Aim
Reproduce only the lines from the one containing "What Blender Python" through the one containing "S.camera = camo", exactly as written and with both ends included.

Dataset rows

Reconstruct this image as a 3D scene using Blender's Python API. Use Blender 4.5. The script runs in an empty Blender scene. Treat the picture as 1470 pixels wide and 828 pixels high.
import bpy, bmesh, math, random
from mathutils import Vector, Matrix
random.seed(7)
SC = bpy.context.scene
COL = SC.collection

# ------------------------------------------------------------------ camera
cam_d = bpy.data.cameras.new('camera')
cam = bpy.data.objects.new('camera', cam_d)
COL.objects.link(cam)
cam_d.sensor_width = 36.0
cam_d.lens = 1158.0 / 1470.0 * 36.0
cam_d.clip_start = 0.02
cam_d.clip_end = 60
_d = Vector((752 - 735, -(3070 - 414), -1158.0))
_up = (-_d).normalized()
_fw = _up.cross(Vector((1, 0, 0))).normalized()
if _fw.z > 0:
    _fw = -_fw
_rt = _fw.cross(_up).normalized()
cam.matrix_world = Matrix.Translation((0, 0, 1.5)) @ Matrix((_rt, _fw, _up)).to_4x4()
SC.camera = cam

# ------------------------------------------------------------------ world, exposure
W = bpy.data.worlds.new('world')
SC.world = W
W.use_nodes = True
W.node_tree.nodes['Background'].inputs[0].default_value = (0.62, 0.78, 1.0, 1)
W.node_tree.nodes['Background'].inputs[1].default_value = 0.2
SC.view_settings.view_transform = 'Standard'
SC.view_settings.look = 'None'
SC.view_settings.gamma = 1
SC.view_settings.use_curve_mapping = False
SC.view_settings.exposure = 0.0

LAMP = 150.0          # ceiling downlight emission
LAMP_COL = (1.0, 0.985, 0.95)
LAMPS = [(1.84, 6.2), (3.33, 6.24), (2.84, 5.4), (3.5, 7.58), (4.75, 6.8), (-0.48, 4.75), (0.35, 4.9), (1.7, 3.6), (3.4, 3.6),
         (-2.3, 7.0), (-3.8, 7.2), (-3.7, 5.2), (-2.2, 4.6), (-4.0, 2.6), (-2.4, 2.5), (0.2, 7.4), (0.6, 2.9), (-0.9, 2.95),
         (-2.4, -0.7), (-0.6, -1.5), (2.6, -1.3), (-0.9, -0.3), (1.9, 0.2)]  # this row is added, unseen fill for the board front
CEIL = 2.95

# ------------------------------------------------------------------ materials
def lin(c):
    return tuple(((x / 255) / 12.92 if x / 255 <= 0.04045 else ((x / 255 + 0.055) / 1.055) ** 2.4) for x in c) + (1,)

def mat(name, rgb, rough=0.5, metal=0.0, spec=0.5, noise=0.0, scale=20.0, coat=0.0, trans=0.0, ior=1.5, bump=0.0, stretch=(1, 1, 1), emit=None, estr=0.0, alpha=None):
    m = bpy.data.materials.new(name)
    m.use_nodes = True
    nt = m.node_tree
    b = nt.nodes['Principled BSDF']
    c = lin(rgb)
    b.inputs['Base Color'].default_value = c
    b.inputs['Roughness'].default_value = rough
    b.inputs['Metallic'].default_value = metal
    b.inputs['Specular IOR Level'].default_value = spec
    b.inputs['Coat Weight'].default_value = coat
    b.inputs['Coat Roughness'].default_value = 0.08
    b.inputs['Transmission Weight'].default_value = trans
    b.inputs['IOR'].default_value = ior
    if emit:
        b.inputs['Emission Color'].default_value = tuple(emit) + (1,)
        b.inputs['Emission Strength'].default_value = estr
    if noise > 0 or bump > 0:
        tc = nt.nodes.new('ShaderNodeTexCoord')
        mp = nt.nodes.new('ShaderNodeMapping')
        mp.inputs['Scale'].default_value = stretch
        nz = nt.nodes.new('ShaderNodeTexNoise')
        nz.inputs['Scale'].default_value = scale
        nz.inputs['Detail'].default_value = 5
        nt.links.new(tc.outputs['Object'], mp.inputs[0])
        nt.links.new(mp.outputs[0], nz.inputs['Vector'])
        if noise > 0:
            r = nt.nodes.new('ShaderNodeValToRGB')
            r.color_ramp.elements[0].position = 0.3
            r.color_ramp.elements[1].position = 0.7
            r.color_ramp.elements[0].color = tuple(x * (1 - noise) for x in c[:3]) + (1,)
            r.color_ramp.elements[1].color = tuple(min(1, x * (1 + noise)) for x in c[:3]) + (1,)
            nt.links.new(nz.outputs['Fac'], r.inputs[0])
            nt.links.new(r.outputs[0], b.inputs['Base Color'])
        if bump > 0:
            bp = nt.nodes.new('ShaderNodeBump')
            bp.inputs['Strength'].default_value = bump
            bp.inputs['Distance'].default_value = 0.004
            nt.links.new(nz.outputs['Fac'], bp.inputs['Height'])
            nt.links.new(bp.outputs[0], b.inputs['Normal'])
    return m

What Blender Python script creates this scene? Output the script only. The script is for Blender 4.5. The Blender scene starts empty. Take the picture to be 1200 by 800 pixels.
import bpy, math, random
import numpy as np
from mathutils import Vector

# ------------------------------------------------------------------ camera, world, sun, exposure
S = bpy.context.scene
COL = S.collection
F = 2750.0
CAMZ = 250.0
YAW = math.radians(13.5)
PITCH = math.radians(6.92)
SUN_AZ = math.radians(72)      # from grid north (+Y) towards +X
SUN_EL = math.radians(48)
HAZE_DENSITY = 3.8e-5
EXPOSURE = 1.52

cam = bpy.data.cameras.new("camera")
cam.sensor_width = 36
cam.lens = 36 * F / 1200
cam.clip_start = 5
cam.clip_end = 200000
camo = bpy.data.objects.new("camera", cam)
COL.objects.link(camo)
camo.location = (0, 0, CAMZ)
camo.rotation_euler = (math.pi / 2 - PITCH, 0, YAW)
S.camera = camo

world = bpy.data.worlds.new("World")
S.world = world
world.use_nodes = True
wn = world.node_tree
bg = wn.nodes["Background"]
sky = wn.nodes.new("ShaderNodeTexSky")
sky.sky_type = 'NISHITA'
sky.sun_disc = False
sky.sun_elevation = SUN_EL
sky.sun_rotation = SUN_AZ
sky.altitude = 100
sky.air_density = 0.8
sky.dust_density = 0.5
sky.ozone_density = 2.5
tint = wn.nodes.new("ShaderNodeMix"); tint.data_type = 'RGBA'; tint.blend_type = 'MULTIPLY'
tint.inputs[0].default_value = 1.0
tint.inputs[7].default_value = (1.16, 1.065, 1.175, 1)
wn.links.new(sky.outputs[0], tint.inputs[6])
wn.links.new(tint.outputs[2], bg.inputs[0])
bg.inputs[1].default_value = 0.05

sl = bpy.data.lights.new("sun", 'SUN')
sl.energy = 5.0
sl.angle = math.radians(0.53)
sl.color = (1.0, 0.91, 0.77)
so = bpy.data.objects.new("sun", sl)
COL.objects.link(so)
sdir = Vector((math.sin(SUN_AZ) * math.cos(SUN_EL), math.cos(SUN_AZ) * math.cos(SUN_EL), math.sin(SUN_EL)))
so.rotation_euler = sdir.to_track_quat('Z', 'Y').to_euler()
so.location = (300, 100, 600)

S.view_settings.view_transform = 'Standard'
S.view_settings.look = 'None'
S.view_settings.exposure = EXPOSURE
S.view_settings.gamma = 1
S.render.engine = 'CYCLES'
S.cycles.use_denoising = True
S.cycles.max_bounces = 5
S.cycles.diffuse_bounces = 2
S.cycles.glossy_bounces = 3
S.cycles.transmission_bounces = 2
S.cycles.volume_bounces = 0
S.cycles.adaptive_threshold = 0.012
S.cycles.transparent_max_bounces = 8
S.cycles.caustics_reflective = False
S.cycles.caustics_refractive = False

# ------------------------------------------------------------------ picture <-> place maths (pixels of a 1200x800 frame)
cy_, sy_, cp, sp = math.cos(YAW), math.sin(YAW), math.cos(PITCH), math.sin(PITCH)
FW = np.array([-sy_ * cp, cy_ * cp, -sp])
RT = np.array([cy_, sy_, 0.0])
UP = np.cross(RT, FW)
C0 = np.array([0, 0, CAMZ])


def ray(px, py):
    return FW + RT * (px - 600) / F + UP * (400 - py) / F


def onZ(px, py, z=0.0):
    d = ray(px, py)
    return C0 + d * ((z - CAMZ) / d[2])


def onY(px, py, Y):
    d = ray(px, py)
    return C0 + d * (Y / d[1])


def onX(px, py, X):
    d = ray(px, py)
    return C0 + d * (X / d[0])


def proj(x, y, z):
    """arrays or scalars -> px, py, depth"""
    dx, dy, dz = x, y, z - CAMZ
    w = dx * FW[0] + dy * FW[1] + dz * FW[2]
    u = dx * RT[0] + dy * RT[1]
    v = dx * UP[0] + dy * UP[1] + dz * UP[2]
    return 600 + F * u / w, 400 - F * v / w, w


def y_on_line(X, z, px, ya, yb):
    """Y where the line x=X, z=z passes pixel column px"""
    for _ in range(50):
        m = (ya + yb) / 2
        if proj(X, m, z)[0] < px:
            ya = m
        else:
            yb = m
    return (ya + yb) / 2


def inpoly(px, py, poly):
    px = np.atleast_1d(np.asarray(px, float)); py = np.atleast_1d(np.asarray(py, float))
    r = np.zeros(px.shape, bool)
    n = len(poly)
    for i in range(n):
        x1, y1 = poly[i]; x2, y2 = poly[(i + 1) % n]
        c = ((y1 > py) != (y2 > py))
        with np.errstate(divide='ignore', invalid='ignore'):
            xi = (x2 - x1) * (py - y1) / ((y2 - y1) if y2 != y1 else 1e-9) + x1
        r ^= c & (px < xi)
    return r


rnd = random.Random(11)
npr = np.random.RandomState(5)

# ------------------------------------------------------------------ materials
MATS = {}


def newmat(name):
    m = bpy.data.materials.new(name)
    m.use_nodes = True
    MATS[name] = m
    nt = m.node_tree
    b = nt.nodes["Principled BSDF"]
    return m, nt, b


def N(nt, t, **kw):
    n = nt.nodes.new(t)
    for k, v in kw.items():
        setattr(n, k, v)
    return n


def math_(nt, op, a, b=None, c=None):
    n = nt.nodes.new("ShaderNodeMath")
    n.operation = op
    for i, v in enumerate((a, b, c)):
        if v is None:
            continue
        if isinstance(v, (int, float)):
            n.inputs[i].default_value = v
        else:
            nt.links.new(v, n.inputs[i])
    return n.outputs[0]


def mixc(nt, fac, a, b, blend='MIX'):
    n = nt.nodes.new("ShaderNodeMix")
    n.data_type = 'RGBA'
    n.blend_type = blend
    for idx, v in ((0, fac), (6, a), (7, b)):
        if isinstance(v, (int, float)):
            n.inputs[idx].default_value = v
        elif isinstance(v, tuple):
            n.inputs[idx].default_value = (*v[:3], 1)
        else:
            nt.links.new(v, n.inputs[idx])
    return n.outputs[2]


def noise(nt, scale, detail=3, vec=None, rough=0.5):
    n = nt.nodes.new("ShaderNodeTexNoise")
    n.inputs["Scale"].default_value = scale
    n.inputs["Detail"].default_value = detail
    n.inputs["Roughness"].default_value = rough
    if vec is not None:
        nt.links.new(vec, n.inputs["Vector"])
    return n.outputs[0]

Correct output
What Blender Python script creates this scene? Output the script only. The script is for Blender 4.5. The Blender scene starts empty. Take the picture to be 1200 by 800 pixels.
import bpy, math, random
import numpy as np
from mathutils import Vector

# ------------------------------------------------------------------ camera, world, sun, exposure
S = bpy.context.scene
COL = S.collection
F = 2750.0
CAMZ = 250.0
YAW = math.radians(13.5)
PITCH = math.radians(6.92)
SUN_AZ = math.radians(72)      # from grid north (+Y) towards +X
SUN_EL = math.radians(48)
HAZE_DENSITY = 3.8e-5
EXPOSURE = 1.52

cam = bpy.data.cameras.new("camera")
cam.sensor_width = 36
cam.lens = 36 * F / 1200
cam.clip_start = 5
cam.clip_end = 200000
camo = bpy.data.objects.new("camera", cam)
COL.objects.link(camo)
camo.location = (0, 0, CAMZ)
camo.rotation_euler = (math.pi / 2 - PITCH, 0, YAW)
S.camera = camo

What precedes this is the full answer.